La gloria de Francia
La historia entre Francia y España se parece un poco a uno de esos tortuosos idilios de octogenarios que se empeñan en seguir juntos por culpa de la cremallera de los Pirineos y por ver quién asiste antes al entierro del otro. Igual que uno de esos matrimonios irreconciliables que se han aborrecido a muerte durante tanto tiempo que ya no les quedan muebles que tirarse a la cabeza, pero que aún guardan los últimos restos de odio para escupirlos amorosamente en la taza de té.
Franceses y españoles siempre hemos mantenido unas excelentes malas relaciones, como corresponde entre buenos vecinos. También miramos a Francia un poco como a la tía maciza del piso de arriba, que no nos hace ni caso y que cuando nos lo hace es para entrar a saco hasta Cádiz o para vetarnos en el Mercado Común, cosas que, la verdad, molestan. Sospecho, sin embargo, que buena parte de la animadversión que nos provocan los franceses (al menos a mí, al poeta Alvaro Muñoz y a otros desviados) tiene mucho que ver con la envidia crónica hacia un país que se toma la cultura, y en especial la literatura, muy en serio.
No envidia sólo de aquellas míticas tertulias de barbería en que los clientes, en vez de discutir sobre fútbol, se liaban a tortas por Camus o Sartre.

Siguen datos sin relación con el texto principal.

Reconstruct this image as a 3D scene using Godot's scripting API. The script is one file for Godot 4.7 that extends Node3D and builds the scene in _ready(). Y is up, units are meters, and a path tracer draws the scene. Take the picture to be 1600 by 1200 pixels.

En España es inimaginable un personaje como Papa Buelau, el viejo maquinista de El tren, de John Frankenheimer, un hombre casi analfabeto a quien explican que aquel cargamento tan valioso que intentan saquear los nazis atesora los cuadros de Manet, Monet y Renoir: nada menos que la gloria de Francia. ??La gloria de Francia? susurra Buelau y se quita la gorra con la misma devoción que un proletario español guarda para la Virgen del Rocío o el tobillo de Messi.
Hace poco, en un viaje por Bretaña, vi en una cafetería de Nantes a una muchacha sentada en una terraza ante una sola taza de café y un libro abierto de Truman Capote, una estampa tan chic y parisina que mi cuñado Carlos comentó que tal vez allí los ayuntamientos fomentaban la lectura con la misma ansia maníaca con que aquí plantan socavones. No es sólo el vino de Borgoña, el queso Comté o Carla Bruni: lo que de verdad no podemos tragar de los franceses es que, salga quien salga el domingo en las elecciones, tendrán un presidente que mirará cara a cara a Merkel, aunque sea con tacones, en lugar de un señor que enseña los recortes de su país como un alumno los deberes, y que no guarda más recuerdo de la gloria imperial que ser Rajoy I de España y V de Alemania.